N. 41/2021
La tematica relativa allo schema di fideiussioni dettato dall’ABI risulta ad oggi ancora controversa e non del tutto definita.
La Suprema Corte sta cercando di sancire, in assenza di un quadro normativo chiaro, un principio che ne garantisca l’applicazione al maggior numero di circostanze e/o controversie affinchè le varie Corti possano esprimersi secondo una linea comune.
In attesa di quella che sarà la pronuncia delle Sezioni Unite, la Procura Generale della Corte di Cassazione ha depositato, in data 23.11.2021, le proprie conclusioni nell’auspicata possibilità che le SS.UU. possano accoglierne il seguente principio di diritto: “dalla declaratoria di nullità di una intesa tra imprese per lesione della libera concorrenza, nella specie per effetto del provvedimento n. 55 del 2005 della Banca d’Italia, non deriva la nullità (a catena) di tutti i contratti di fideiussione posti in essere dalle imprese aderenti all’intesa, né la nullità (derivata) delle singole clausole sanzionate: i contratti a valle mantengono inalterata la loro validità e possono dare luogo alla specifica azione di risarcimento dei danni da parte dei fideiussori nei confronti degli istituti di credito – previo accertamento incidentale della nullità dell’intesa ed a condizione che sia fornita la prova di un possibile danno derivante dalle condizioni contrattuali deteriori che il fideiussore non avrebbe accettato in mancanza della intesa”.

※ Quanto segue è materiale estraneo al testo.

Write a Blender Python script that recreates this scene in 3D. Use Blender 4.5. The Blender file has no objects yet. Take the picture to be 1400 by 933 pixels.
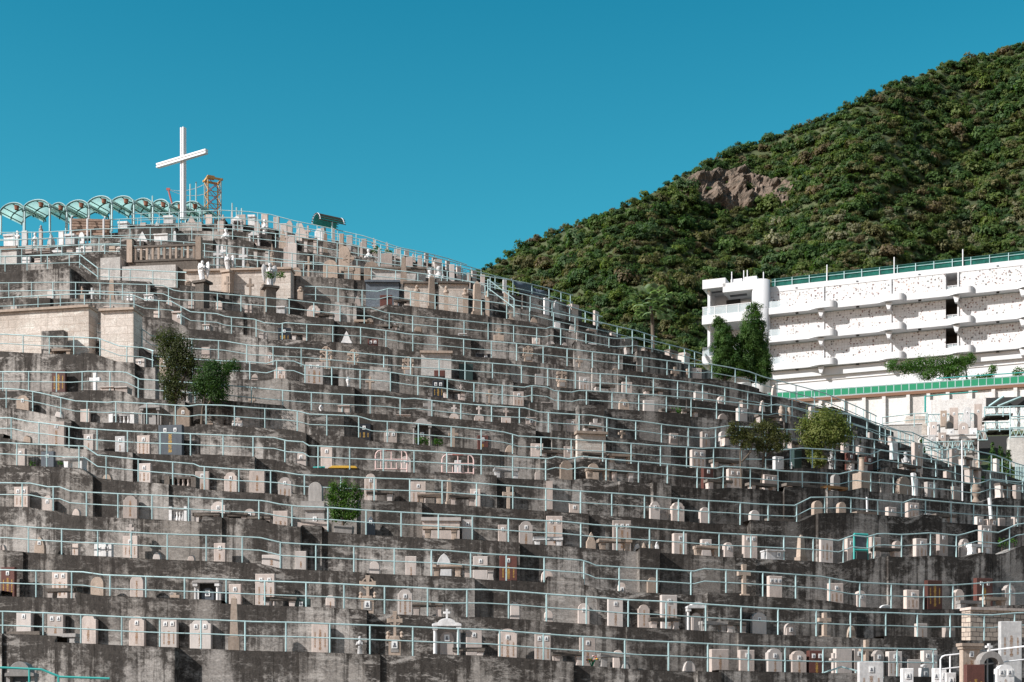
import bpy, math, random
import numpy as np
from mathutils import Vector
R = math.radians
random.seed(11)
rng = np.random.default_rng(5)
F = 2000.0      # focal length in photo pixels (photo 1400 px wide)
HZ = 1000.0     # eye level, in photo pixels
SC = bpy.context.scene
COL = SC.collection
PI = math.pi

def at(x, y, D):
    return Vector(((x - 700) / F * D, D, (HZ - y) / F * D))

# ------------------------------------------------------------------ materials
def mat(name, col, rough=.8, metal=0, spec=.3):
    m = bpy.data.materials.new(name); m.use_nodes = True
    b = m.node_tree.nodes['Principled BSDF']
    b.inputs['Base Color'].default_value = (*col, 1)
    b.inputs['Roughness'].default_value = rough
    b.inputs['Metallic'].default_value = metal
    b.inputs['Specular IOR Level'].default_value = spec
    return m
class NT:
    def __init__(s, m):
        s.t = m.node_tree; s.n = s.t.nodes; s.l = s.t.links; s.b = s.n['Principled BSDF']
    def new(s, typ, **kw):
        n = s.n.new(typ)
        for k, v in kw.items(): setattr(n, k, v)
        return n
    def link(s, a, b): s.l.new(a, b)
    def coord(s, kind='Object', scale=(1, 1, 1)):
        tc = s.new('ShaderNodeTexCoord'); mp = s.new('ShaderNodeMapping')
        mp.inputs['Scale'].default_value = scale
        s.link(tc.outputs[kind], mp.inputs['Vector']); return mp.outputs['Vector']
    def pos(s, scale=(1, 1, 1)):
        g = s.new('ShaderNodeNewGeometry'); mp = s.new('ShaderNodeMapping')
        mp.inputs['Scale'].default_value = scale
        s.link(g.outputs['Position'], mp.inputs['Vector']); return mp.outputs['Vector']
    def noise(s, vec, scale, detail=4, rough=.6, dist=0):
        n = s.new('ShaderNodeTexNoise')
        n.inputs['Scale'].default_value = scale; n.inputs['Detail'].default_value = detail
        n.inputs['Roughness'].default_value = rough; n.inputs['Distortion'].default_value = dist
        s.link(vec, n.inputs['Vector']); return n.outputs['Fac']
    def ramp(s, fac, stops):
        r = s.new('ShaderNodeValToRGB'); e = r.color_ramp.elements
        while len(e) < len(stops): e.new(.5)
        for i, (p, c) in enumerate(stops):
            e[i].position = p
            e[i].color = (c, c, c, 1) if not isinstance(c, tuple) else (*c, 1)
        s.link(fac, r.inputs['Fac']); return r.outputs['Color']
    def mix(s, fac, a, b, blend='MIX'):
        m = s.new('ShaderNodeMix', data_type='RGBA', blend_type=blend)
        for sock, v in ((m.inputs[0], fac), (m.inputs[6], a), (m.inputs[7], b)):
            if isinstance(v, (int, float)): sock.default_value = v
            elif isinstance(v, tuple): sock.default_value = (*v, 1)
            else: s.link(v, sock)
        return m.outputs[2]
    def math(s, op, a, b=0.0, clamp=False):
        m = s.new('ShaderNodeMath', operation=op, use_clamp=clamp)
        for i, v in enumerate((a, b)):
            if isinstance(v, (int, float)): m.inputs[i].default_value = v
            else: s.link(v, m.inputs[i])
        return m.outputs[0]
    def rand(s):
        return s.new('ShaderNodeObjectInfo').outputs['Random']
    def attr(s, name):
        return s.new('ShaderNodeAttribute', attribute_name=name)
    def bump(s, h, strength=.4, dist=.02):
        b = s.new('ShaderNodeBump'); b.inputs['Strength'].default_value = strength; b.inputs['Distance'].default_value = dist
        s.link(h, b.inputs['Height']); s.link(b.outputs[0], s.b.inputs['Normal'])
    def base(s, c): s.link(c, s.b.inputs['Base Color'])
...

Seguendo il dato testuale emergerebbe che lo schema fideiussorio non sarebbe colpito da nullità; d’altronde non si rinviene alcuna normativa nazionale e comunitaria che preveda una nullità tout court dei contratti.
Né si potrebbe colmare tale vuoto normativo mediante l’applicazione del principio civilistico della nullità letterale. La Procura Generale si è spinta oltre ritenendo inapplicabile anche la teoria della c.d. “nullità derivata”.
Invero i giudici sono chiari nell’affermare che “tra l’intesa fideiussoria ed il contratto a valle non vi è un rapporto di strumentalità necessaria, né un collegamento negoziale nel suo significato tecnico-giuridico perché, nel qual caso, sarebbe necessario ipotizzare che i contratti siano collegati e preordinati finalisticamente al raggiungimento di un unico e comune interesse illecito consistente per l’appunto nella alterazione del mercato. La negazione della nullità del contratto a valle si pone in coerenza con il principio di diritto dell’UE sulla impossibilità di estendere la regola della ‘nullità di pieno diritto’ delle intese anticoncorrenziali ai contratti ‘a valle’”.
Sembrerebbe pertanto che l’unica azione esperibile dal fideiussore sia legata ad una richiesta di risarcimento. Affinchè possa però concretizzarsi un danno risarcibile sarà necessario che vi sia stata “la privazione per il fideiussore della possibilità di contrattare a condizioni diverse di quelle predisposte in via unilaterale dagli istituti di credito”, ossia, in ipotesi, “a condizioni più onerose di quelle che avrebbe potuto ottenere su un mercato concorrenziale”. Criteri che ad una prima lettura risultano di difficile applicazione pratica e che restringono il campo circa l’effettiva applicabilità dell’azione risarcitoria.
Qualora le Sezioni Unite della Cassazione dovessero recepire le conclusioni fornite dalla Procura Generale, ci si troverebbe di fronte ad un orientamento giurisprudenziale sicuramente orientato al favor creditoris. Invero unico limite all’escutibilità della fideiussione sarà quello già previsto e relativo all’estinzione o alla nullità della garanzia prestata e che, stante i criteri sanciti dalle conclusioni della Procura Generale della Cassazione, riguarderà ipotesi marginali che non dovrebbero ledere la garanzia creditoria degli istituti concedenti.